Any more than Bajans now mourn the death of the 73 souls blown to bits over their soil on October 6, 1976 in a terrorist act (detonation of Cubana Airlines Flight 455) that killed more proportionately (in relation to that little island nation’s population) than those 2,900+ killed in the U.S. on 9-11. Yet that terrorist responsible, Luis Carriles Posada, has been set free in El Paso, Texas by the U.S. judicial system rather than be deported to Venezuela to stand trial (Posada escaped with the help of confederates from a Venezuelan prison and then forged the plan to blow up the airliner over Barbados, with CIA-assistance).
In his autobiography, Posada thanked Miami-based Cuban activist Jorge Mas Canosa for the $25,000 that was used to bribe guards who allowed Posada to walk out of prison. Another Cuban exile who aided Posada was former CIA officer Felix Rodriguez, who was close to then-Vice President Bush.To make a long story short, Posada became the beneficiary of assistance of not only a somnolent, uninterested media (which expressed more outrage at the PanAm 103 downing in 1988) and a friendly Bush Junior Administration which engaged in lackadaisical immigration law nonsense instead of deporting Posada to Venezuela to stand trial as a terrorist.
Of course, this made a mockery of the Bushies' whole “war on terror” shtick and hysteria.

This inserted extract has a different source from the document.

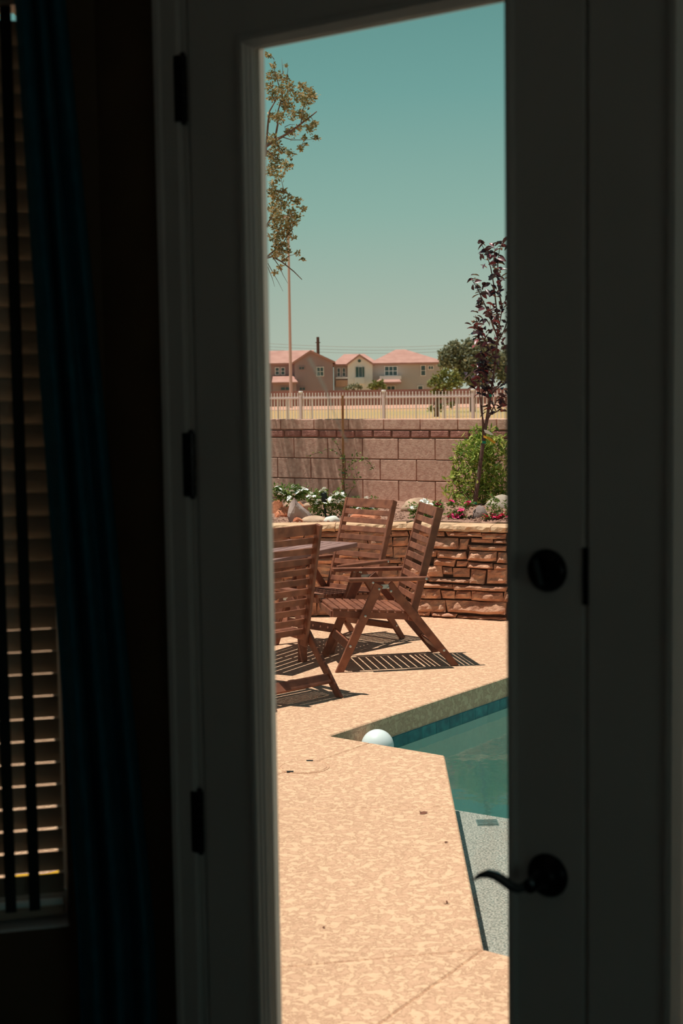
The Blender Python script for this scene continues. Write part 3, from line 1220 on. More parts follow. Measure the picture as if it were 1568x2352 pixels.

Since, if you’re not going to go after the perpetrator of the most monstrous terror attack in the hemisphere prior to 9/11 then why would any sane person take you seriously about ANY terror attack? This reeks of selective definition of terror, or to use the words of one wit: "Well, the main question is whether he's one of our terrorists, or somebody else's?" Indeed! Justifiably, after a Bush-appointee judge barred Posada from deportation, Venezuelan Ambassador Alvarez accused the administration of “a cynical double standard” in the “war on terror.” He was absolutely flat out right! If states - any states- espect to be taken seriously on terror, then they need to apply uniform standards, not hold back out of political strategy or because one guy slaughtered 73 and another 2900-plus.
I was at Paradise Beach, on Barbados’ west coast when hundreds of the body parts washed ashore in bloody clumps, and scarlet waves, and it’s imprinted on my engrams forever. I beheld first hand the outcome of one of the most cowardly, dastardly deeds to transpire in the Western Hemisphere before 9/11, yet that terrorist mastermind has been let off Scot free.
Pardon me then, if I don’t exactly jump for joy over the death of Bin Laden, when a terror scum just as vile (proportionately) has cakewalked out of an El Paso, TX courthouse as thousands of anti-Castro Miami Cubans cheered his release and applauded, hundreds in the streets and thousands more in front of their radios, and TVs in Little Habana. See, e.g.:
http://articles.latimes.com/2008/may/07/nation/na-posada7
A tale of two celebrations? You got it, and most of those celebrating in the latter one have no idea how lame they look- at least to me.